TO BE DONE: Transcribe word for word only the span whose first line is the one with "0.016))], 0.08, fine=1)" and whose last line is the one with "M['water'] = mat_water()"; both of those lines belong to it.

[Scene script records]
*-*-*

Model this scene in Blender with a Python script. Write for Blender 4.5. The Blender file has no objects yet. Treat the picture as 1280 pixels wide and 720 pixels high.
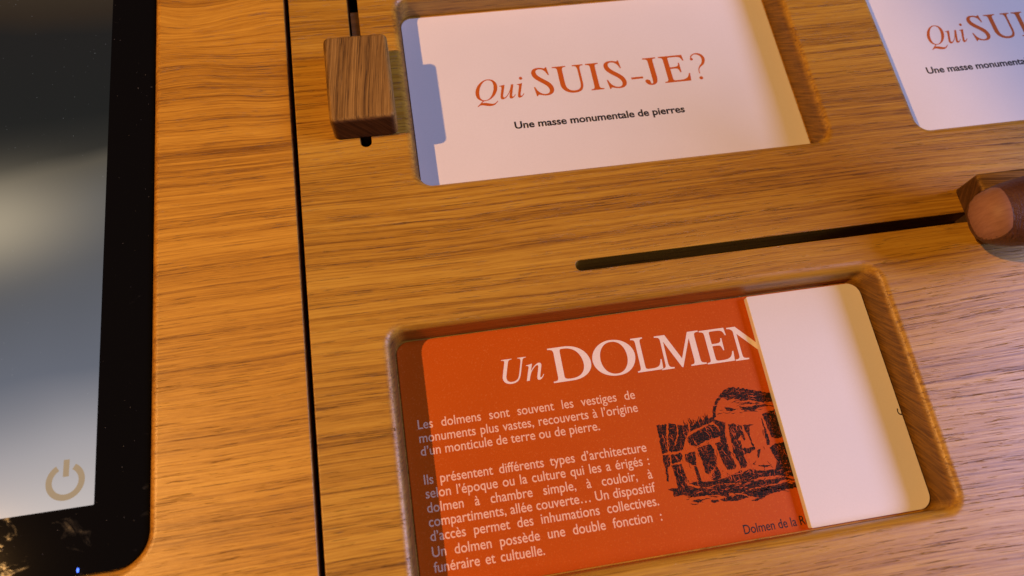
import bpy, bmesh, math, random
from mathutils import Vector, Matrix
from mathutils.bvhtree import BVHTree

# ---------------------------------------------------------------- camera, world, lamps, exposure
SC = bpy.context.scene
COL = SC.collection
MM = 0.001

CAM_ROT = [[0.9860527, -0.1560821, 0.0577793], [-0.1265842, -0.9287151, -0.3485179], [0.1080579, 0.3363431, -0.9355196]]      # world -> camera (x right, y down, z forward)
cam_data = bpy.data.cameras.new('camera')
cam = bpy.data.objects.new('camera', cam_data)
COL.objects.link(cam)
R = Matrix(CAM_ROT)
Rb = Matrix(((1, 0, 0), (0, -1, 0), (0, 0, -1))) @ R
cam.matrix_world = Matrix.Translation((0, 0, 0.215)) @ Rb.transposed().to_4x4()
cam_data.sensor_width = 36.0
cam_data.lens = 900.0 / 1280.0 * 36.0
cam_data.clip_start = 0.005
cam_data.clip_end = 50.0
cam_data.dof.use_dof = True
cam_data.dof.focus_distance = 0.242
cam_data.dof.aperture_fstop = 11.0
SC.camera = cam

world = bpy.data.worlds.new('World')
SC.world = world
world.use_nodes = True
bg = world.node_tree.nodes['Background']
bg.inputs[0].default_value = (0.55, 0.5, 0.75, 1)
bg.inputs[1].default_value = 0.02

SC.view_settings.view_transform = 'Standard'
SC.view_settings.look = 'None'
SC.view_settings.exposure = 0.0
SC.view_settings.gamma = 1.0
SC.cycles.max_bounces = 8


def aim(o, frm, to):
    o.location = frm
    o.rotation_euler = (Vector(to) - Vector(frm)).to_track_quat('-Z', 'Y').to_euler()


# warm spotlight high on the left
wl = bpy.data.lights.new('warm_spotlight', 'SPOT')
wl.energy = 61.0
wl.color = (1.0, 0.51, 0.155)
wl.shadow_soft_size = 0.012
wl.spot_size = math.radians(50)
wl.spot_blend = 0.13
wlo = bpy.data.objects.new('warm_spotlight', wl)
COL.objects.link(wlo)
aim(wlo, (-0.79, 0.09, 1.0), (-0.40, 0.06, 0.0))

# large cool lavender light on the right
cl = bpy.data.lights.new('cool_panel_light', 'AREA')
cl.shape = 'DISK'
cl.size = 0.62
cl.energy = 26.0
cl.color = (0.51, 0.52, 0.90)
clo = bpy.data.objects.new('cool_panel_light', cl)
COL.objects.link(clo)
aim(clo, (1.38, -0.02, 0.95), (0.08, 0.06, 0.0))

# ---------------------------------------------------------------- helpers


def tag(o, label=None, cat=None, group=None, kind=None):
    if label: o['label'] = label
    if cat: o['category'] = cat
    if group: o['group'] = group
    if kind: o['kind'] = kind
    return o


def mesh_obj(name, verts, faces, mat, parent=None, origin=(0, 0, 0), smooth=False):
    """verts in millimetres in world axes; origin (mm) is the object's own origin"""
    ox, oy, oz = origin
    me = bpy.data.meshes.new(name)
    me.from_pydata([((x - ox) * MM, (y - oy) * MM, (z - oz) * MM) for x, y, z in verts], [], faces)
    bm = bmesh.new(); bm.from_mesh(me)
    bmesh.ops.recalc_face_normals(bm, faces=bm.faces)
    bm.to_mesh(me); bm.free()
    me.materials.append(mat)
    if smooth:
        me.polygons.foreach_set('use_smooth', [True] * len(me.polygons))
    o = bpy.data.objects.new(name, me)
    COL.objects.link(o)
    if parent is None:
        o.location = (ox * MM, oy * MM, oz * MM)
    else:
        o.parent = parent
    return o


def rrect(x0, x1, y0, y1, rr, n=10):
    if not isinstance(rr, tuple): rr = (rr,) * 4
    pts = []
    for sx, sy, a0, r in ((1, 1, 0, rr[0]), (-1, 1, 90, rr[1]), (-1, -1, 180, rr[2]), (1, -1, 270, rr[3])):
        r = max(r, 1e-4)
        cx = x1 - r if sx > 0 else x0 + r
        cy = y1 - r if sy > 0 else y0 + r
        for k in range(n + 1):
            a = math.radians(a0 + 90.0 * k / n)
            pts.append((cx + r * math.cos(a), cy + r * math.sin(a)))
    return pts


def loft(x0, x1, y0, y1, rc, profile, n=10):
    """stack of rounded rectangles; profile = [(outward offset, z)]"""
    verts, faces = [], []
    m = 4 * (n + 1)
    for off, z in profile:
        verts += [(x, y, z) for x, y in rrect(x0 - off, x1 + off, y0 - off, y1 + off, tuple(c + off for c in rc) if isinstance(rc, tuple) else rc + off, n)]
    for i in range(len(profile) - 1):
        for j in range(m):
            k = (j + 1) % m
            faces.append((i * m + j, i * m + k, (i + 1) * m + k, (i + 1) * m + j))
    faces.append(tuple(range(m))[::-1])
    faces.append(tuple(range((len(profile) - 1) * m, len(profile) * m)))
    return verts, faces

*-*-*

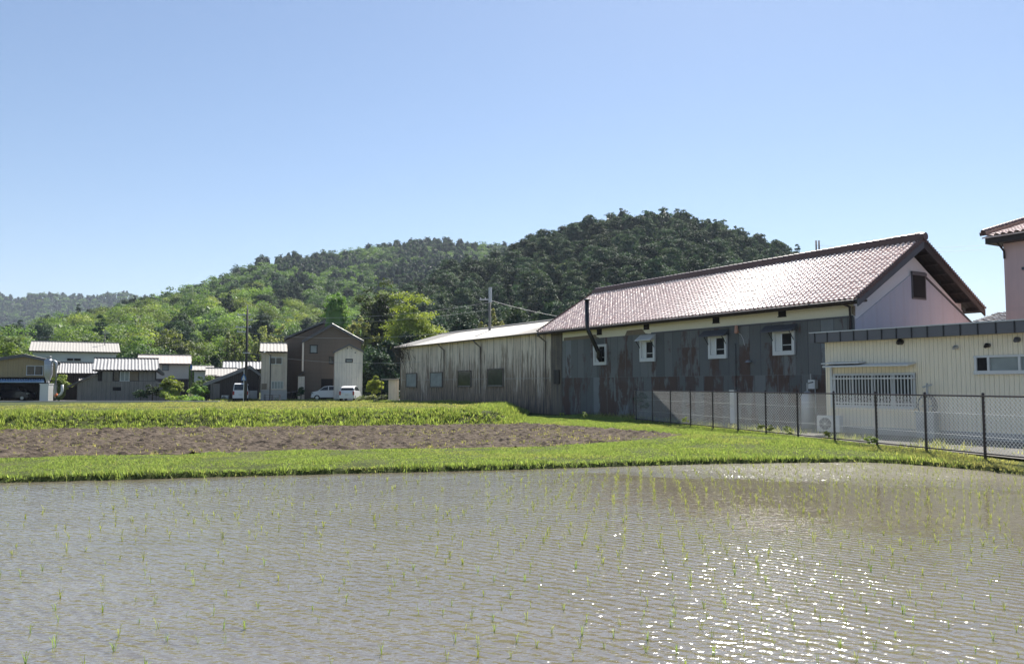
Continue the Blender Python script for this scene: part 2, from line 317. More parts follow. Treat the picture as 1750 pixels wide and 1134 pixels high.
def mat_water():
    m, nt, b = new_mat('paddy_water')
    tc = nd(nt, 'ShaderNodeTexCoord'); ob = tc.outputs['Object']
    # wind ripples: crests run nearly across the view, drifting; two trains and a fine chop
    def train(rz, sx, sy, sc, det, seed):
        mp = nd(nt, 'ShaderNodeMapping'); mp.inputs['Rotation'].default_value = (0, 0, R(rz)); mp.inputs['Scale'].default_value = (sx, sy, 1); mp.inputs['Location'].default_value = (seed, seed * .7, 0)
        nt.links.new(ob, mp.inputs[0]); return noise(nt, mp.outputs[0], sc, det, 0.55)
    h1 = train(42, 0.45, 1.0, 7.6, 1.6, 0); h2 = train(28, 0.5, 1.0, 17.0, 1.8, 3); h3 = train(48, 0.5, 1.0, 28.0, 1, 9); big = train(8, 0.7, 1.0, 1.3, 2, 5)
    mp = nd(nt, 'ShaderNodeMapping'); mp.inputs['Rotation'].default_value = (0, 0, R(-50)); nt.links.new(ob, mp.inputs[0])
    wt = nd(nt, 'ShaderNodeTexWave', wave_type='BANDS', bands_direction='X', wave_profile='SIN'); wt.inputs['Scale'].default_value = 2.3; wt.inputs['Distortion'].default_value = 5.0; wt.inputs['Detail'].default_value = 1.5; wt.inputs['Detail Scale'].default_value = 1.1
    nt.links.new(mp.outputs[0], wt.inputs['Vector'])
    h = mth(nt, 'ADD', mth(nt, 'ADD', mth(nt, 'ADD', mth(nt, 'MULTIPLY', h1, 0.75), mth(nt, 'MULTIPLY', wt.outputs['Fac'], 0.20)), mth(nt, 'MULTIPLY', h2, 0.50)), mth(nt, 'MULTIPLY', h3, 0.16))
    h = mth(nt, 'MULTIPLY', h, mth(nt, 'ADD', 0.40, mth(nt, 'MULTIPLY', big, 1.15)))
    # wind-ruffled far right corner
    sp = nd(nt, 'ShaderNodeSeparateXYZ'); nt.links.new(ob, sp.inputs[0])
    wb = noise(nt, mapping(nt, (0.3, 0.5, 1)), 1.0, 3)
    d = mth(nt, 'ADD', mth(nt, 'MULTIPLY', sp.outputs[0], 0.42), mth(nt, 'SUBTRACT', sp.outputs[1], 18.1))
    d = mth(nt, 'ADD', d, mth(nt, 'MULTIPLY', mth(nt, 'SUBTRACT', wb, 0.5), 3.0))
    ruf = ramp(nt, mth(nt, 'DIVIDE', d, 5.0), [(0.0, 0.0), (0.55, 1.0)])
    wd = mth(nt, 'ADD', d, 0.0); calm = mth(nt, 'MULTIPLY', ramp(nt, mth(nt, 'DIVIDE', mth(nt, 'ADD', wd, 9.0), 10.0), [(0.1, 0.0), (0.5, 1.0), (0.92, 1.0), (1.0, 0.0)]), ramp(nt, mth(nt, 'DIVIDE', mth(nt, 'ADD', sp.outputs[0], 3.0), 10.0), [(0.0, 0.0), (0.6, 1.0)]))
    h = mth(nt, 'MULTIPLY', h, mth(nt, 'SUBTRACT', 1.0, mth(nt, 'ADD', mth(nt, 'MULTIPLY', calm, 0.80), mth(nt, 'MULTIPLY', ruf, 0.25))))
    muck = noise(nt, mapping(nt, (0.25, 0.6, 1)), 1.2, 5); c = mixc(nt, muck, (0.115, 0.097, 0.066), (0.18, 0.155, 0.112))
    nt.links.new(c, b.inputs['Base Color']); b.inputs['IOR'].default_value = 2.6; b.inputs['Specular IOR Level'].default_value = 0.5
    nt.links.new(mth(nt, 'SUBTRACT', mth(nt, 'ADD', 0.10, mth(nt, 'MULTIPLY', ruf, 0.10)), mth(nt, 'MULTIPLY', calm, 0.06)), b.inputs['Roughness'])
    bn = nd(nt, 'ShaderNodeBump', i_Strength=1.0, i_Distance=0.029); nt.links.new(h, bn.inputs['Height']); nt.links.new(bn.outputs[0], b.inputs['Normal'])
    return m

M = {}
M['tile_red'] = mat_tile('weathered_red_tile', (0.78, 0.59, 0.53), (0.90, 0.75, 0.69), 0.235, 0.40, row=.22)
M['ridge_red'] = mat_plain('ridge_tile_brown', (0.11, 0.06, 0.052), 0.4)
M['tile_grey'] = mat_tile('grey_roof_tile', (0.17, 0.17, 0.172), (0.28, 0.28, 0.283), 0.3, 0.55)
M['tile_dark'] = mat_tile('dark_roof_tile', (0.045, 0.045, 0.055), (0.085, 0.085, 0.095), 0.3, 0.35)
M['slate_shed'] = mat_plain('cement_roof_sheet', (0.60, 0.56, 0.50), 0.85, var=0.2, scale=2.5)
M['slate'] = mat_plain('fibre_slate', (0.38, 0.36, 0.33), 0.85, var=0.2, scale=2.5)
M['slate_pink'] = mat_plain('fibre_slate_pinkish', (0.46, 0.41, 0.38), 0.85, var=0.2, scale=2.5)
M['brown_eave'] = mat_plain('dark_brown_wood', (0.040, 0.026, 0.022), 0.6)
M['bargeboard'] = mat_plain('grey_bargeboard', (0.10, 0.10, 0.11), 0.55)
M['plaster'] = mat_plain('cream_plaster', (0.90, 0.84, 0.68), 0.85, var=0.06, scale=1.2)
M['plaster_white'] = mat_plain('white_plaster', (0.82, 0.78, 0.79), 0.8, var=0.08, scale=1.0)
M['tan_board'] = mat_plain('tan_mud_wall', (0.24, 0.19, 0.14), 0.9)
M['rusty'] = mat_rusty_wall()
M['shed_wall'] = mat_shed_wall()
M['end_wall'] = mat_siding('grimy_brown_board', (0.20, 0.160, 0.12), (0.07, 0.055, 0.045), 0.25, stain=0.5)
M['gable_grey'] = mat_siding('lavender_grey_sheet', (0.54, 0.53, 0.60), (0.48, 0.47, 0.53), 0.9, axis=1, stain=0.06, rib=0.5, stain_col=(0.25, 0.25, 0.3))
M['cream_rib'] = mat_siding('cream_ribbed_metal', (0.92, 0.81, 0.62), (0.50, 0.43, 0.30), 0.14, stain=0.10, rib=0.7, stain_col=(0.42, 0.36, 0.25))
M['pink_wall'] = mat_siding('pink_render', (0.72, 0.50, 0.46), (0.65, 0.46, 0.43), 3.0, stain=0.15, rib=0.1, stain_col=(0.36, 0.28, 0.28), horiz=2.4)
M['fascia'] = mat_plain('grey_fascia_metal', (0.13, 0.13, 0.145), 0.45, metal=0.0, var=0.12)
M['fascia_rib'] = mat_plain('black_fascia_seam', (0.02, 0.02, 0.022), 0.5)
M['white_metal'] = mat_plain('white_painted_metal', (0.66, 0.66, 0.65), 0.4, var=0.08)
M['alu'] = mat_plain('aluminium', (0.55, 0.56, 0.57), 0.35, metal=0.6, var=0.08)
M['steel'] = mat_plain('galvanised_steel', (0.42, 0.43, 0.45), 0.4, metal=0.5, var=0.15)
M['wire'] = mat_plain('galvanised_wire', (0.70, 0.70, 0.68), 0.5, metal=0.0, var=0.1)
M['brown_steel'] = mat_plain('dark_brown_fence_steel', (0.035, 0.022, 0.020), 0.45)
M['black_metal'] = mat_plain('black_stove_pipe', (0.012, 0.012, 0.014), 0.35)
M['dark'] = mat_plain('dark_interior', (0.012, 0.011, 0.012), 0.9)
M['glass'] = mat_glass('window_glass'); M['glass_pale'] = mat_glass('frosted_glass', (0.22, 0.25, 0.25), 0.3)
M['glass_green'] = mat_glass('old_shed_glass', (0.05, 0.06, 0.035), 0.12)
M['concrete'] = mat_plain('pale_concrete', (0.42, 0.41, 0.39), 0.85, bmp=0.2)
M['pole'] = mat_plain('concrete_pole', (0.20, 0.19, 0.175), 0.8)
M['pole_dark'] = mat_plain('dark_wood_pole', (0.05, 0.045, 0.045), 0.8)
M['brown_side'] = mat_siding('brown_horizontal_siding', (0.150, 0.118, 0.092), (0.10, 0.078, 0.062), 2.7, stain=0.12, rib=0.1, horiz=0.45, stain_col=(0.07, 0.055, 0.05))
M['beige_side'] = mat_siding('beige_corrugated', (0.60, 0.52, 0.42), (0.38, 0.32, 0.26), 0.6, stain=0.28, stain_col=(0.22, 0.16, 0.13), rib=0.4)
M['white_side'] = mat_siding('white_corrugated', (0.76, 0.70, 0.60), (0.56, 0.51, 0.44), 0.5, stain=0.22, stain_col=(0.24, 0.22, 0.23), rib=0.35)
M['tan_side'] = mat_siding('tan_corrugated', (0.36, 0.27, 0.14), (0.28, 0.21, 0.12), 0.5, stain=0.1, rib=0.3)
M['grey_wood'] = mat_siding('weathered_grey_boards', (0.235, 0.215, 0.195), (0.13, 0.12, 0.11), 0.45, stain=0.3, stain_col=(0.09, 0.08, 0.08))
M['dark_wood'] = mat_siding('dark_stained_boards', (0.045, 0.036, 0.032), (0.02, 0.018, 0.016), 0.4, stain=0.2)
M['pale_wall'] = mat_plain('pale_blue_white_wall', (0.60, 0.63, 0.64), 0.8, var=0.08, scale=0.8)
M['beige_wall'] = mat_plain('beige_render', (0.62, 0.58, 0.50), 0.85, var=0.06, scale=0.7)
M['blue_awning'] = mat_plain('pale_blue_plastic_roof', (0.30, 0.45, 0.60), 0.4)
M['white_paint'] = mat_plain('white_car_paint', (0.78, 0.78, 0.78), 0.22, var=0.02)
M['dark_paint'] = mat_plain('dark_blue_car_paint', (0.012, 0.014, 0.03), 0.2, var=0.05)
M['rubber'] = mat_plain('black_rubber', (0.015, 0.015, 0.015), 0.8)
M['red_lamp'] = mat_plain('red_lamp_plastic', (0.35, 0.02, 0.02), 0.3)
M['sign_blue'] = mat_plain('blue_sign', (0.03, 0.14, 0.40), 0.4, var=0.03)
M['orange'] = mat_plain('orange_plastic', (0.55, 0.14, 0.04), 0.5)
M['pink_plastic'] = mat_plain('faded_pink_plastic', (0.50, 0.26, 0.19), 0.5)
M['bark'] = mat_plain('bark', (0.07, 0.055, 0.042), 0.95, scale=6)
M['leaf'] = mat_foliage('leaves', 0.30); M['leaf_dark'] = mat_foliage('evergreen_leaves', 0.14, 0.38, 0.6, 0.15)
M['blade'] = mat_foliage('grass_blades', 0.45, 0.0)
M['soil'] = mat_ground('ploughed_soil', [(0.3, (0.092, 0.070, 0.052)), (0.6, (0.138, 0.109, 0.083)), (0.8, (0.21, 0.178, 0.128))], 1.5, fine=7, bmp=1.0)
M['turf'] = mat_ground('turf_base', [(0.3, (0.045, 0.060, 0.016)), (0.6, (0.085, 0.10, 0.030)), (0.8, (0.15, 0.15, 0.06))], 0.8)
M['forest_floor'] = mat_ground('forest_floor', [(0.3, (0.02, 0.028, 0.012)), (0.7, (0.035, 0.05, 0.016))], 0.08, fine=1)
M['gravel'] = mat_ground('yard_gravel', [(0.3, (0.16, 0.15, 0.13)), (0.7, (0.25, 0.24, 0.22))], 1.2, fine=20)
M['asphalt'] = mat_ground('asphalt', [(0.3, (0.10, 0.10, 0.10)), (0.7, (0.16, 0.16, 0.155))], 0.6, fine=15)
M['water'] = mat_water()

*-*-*

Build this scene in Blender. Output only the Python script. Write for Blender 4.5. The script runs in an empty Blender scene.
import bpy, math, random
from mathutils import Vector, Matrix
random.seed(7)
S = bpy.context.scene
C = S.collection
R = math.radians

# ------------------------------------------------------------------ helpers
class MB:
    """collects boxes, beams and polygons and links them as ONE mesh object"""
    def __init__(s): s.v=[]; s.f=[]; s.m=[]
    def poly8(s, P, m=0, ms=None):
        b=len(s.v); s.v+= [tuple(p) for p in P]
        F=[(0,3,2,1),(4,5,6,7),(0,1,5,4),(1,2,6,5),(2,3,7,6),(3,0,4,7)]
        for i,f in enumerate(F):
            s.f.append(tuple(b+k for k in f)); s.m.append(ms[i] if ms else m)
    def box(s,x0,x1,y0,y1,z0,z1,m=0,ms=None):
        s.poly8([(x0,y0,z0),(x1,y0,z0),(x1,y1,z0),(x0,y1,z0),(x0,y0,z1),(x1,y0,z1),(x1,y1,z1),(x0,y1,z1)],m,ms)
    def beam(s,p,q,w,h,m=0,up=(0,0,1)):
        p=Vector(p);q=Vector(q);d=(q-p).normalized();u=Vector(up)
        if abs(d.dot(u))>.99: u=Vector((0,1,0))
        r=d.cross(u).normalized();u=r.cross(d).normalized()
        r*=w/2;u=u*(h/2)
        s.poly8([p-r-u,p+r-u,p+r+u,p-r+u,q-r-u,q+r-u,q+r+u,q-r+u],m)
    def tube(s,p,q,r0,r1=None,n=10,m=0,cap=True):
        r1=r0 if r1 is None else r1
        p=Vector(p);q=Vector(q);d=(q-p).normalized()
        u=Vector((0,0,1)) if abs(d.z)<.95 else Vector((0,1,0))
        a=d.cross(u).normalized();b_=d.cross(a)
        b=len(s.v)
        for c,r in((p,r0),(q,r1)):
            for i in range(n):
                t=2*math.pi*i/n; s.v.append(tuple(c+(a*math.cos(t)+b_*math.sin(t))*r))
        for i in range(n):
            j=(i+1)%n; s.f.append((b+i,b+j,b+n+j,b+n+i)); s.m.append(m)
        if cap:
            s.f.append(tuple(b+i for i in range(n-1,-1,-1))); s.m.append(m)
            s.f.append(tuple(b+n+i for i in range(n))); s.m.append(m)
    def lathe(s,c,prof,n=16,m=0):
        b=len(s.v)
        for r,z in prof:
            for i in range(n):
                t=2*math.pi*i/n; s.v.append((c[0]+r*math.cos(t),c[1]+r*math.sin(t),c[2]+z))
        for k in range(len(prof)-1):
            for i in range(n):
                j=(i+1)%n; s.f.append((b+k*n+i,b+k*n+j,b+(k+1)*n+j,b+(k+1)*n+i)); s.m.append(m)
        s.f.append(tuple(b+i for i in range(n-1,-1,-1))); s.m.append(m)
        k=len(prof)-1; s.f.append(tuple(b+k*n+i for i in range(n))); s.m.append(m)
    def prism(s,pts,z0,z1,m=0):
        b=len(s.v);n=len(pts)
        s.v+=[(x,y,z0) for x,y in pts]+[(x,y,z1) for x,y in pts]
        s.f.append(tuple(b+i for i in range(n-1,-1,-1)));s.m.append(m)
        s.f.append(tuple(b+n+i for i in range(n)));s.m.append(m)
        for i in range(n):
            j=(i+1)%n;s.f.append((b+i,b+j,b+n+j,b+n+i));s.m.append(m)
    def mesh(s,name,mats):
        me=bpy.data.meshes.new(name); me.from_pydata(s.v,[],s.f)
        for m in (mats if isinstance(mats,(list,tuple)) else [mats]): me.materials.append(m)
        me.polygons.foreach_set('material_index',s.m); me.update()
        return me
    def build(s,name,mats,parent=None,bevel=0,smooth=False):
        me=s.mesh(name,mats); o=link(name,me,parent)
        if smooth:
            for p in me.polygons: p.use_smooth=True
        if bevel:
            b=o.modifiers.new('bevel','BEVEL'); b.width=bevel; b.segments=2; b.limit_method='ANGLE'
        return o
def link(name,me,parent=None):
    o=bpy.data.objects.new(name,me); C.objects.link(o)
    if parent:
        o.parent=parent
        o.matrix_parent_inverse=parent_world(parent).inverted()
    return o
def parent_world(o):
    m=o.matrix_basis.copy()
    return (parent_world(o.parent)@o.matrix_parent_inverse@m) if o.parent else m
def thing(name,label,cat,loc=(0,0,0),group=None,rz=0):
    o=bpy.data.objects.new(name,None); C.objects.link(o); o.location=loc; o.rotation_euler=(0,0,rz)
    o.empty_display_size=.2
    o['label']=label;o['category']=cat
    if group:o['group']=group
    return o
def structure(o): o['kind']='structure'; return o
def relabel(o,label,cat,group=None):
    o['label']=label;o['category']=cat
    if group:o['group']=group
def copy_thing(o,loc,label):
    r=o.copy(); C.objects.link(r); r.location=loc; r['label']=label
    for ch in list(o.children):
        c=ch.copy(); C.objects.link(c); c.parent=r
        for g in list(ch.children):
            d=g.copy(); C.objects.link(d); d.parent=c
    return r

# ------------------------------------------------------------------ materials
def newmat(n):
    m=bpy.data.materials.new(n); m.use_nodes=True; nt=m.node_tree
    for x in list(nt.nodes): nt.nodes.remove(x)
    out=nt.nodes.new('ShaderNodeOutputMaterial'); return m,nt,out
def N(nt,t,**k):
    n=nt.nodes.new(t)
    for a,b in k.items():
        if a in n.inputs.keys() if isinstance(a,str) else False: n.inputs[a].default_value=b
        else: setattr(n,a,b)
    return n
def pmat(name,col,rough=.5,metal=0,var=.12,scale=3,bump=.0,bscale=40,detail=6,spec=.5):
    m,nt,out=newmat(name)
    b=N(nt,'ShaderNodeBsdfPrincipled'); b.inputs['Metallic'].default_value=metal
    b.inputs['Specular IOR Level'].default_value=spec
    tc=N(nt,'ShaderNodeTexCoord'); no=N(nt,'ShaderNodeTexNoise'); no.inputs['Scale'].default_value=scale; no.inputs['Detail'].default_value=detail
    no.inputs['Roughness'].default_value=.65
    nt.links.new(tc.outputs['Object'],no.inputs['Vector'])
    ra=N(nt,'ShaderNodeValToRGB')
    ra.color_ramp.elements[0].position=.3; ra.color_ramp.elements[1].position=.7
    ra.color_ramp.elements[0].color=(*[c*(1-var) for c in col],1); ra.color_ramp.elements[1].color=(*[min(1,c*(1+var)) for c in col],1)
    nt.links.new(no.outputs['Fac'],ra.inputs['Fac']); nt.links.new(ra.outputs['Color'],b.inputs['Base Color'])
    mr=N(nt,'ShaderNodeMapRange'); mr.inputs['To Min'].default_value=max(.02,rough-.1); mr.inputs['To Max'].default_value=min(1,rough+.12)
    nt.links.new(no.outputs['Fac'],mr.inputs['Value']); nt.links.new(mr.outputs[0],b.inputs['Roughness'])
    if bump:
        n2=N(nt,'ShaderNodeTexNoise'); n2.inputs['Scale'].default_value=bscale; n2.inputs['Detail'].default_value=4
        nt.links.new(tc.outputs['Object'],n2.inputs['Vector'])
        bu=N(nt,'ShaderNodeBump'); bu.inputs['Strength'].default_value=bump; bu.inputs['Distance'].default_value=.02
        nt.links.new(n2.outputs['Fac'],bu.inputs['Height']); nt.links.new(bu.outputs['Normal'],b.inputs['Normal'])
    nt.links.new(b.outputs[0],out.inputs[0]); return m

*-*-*

RESPONSE TO THE TASK:
M['forest_floor'] = mat_ground('forest_floor', [(0.3, (0.02, 0.028, 0.012)), (0.7, (0.035, 0.05, 0.016))], 0.08, fine=1)
M['gravel'] = mat_ground('yard_gravel', [(0.3, (0.16, 0.15, 0.13)), (0.7, (0.25, 0.24, 0.22))], 1.2, fine=20)
M['asphalt'] = mat_ground('asphalt', [(0.3, (0.10, 0.10, 0.10)), (0.7, (0.16, 0.16, 0.155))], 0.6, fine=15)
M['water'] = mat_water()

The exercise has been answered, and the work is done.